PROBLEM TO WORK ON:
All of the listing below must be repeated word for word. Pictures are the only thing to omit.
## Start DATA EXTRACT
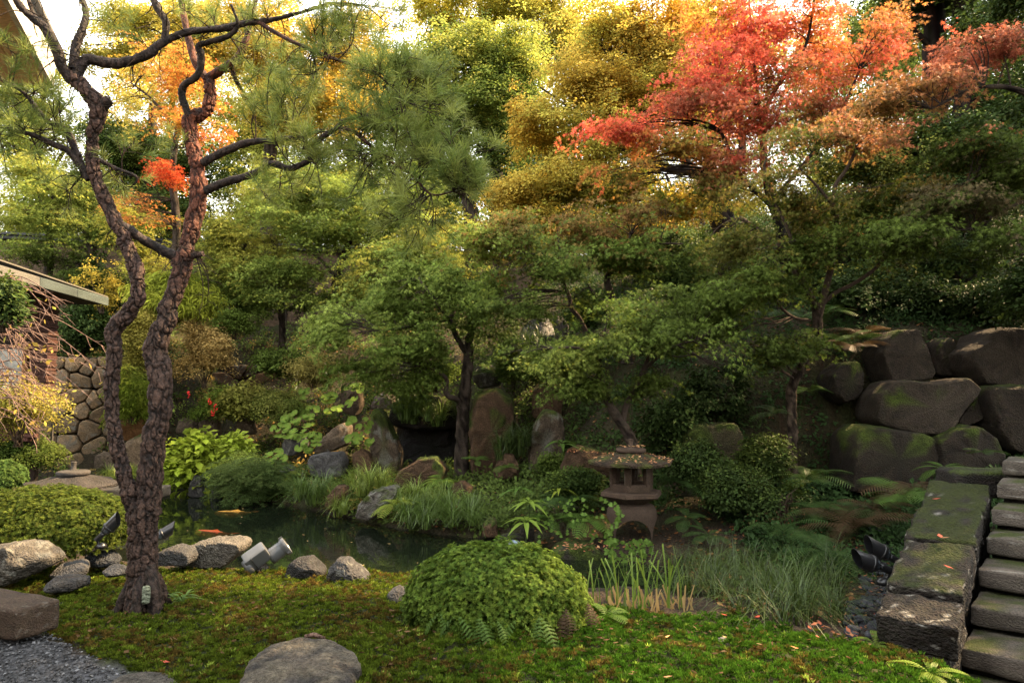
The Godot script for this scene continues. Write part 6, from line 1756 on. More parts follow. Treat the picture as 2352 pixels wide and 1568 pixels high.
# ---------- bushes ----------
func dome(called: String, label: String, x: float, top: float, bottom: float, half: float, d: float, deep: float, n: int, c1: Color, c2: Color, size := 1.0, flat_top := 0.5):
	var base := at(x, bottom, d)
	var w := half * pxm(d)
	var h := (at(x, top, d).y - base.y)
	var t := thing(called, label, "clipped bush", base)
	var clouds := [Cloud.new(), Cloud.new()]
	for k in n:
		var a := rng.randf() * TAU
		var z := rng.randf()
		var r := sqrt(1.0 - z * z)
		var layer := 1.0 - 0.2 * pow(rng.randf(), 1.6)
		var up := Vector3(cos(a) * r, z, sin(a) * r)
		var rad := pow(r, flat_top + 0.5)
		var p := Vector3(cos(a) * rad * w, 0, sin(a) * rad * deep) * layer
		p.y = h * (0.06 + 0.94 * pow(z, 0.75)) * layer
		if z < 0.3: p = p * Vector3(0.9 + z * 0.33, 1, 0.9 + z * 0.33)
		p += up * (0.055 * n_big.get_noise_3dv((p + base) * 500.0) + 0.012 * n_fine.get_noise_3dv((p + base) * 1500.0))
		var nrm := (Vector3(up.x / w, up.y / h, up.z / deep).normalized() + rnd_dir() * 0.6 + Vector3(0, 0.25, 0)).normalized()
		var x2 := nrm.cross(rnd_dir()).normalized()
		var s := size * rng.randf_range(0.8, 1.3)
		var col := c1.lerp(c2, clampf(rng.randf() * 0.8 + 0.25 * n_big.get_noise_3dv(p * 300.0), 0, 1)) * rng.randf_range(0.5, 1.4)
		clouds[k & 1].add(Basis(x2, nrm, x2.cross(nrm)).scaled_local(Vector3.ONE * s), p, col)
	var v := PackedVector3Array()
	var idx := PackedInt32Array()
	var cs := PackedColorArray()
	for k in 90:
		var a := rng.randf() * TAU
		var r := sqrt(rng.randf())
		var e := Vector3(cos(a) * r * w * 0.86, h * sqrt(maxf(1.0 - r * r, 0.02)) * 0.84, sin(a) * r * deep * 0.86)
		tube([[Vector3(cos(a) * 0.1, -0.05, sin(a) * 0.08), 0.01], [e * 0.55 + rnd_dir() * 0.03 - Vector3(0, h * 0.06, 0), 0.007], [e, 0.003]], 5, v, idx, cs, Color(0.07, 0.05, 0.035))
	piece("stems", close(v, idx, cs), M.bark, t, Transform3D(), "stuff")
	for k in 2: cloud("foliage", clouds[k], LEAF["whorl" + str(k)], M.leaf, t)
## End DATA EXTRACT
SOLUTION FOR THIS PROBLEM:
The Godot script for this scene continues. Write part 6, from line 1756 on. More parts follow. Treat the picture as 2352 pixels wide and 1568 pixels high.
# ---------- bushes ----------
func dome(called: String, label: String, x: float, top: float, bottom: float, half: float, d: float, deep: float, n: int, c1: Color, c2: Color, size := 1.0, flat_top := 0.5):
	var base := at(x, bottom, d)
	var w := half * pxm(d)
	var h := (at(x, top, d).y - base.y)
	var t := thing(called, label, "clipped bush", base)
	var clouds := [Cloud.new(), Cloud.new()]
	for k in n:
		var a := rng.randf() * TAU
		var z := rng.randf()
		var r := sqrt(1.0 - z * z)
		var layer := 1.0 - 0.2 * pow(rng.randf(), 1.6)
		var up := Vector3(cos(a) * r, z, sin(a) * r)
		var rad := pow(r, flat_top + 0.5)
		var p := Vector3(cos(a) * rad * w, 0, sin(a) * rad * deep) * layer
		p.y = h * (0.06 + 0.94 * pow(z, 0.75)) * layer
		if z < 0.3: p = p * Vector3(0.9 + z * 0.33, 1, 0.9 + z * 0.33)
		p += up * (0.055 * n_big.get_noise_3dv((p + base) * 500.0) + 0.012 * n_fine.get_noise_3dv((p + base) * 1500.0))
		var nrm := (Vector3(up.x / w, up.y / h, up.z / deep).normalized() + rnd_dir() * 0.6 + Vector3(0, 0.25, 0)).normalized()
		var x2 := nrm.cross(rnd_dir()).normalized()
		var s := size * rng.randf_range(0.8, 1.3)
		var col := c1.lerp(c2, clampf(rng.randf() * 0.8 + 0.25 * n_big.get_noise_3dv(p * 300.0), 0, 1)) * rng.randf_range(0.5, 1.4)
		clouds[k & 1].add(Basis(x2, nrm, x2.cross(nrm)).scaled_local(Vector3.ONE * s), p, col)
	var v := PackedVector3Array()
	var idx := PackedInt32Array()
	var cs := PackedColorArray()
	for k in 90:
		var a := rng.randf() * TAU
		var r := sqrt(rng.randf())
		var e := Vector3(cos(a) * r * w * 0.86, h * sqrt(maxf(1.0 - r * r, 0.02)) * 0.84, sin(a) * r * deep * 0.86)
		tube([[Vector3(cos(a) * 0.1, -0.05, sin(a) * 0.08), 0.01], [e * 0.55 + rnd_dir() * 0.03 - Vector3(0, h * 0.06, 0), 0.007], [e, 0.003]], 5, v, idx, cs, Color(0.07, 0.05, 0.035))
	piece("stems", close(v, idx, cs), M.bark, t, Transform3D(), "stuff")
	for k in 2: cloud("foliage", clouds[k], LEAF["whorl" + str(k)], M.leaf, t)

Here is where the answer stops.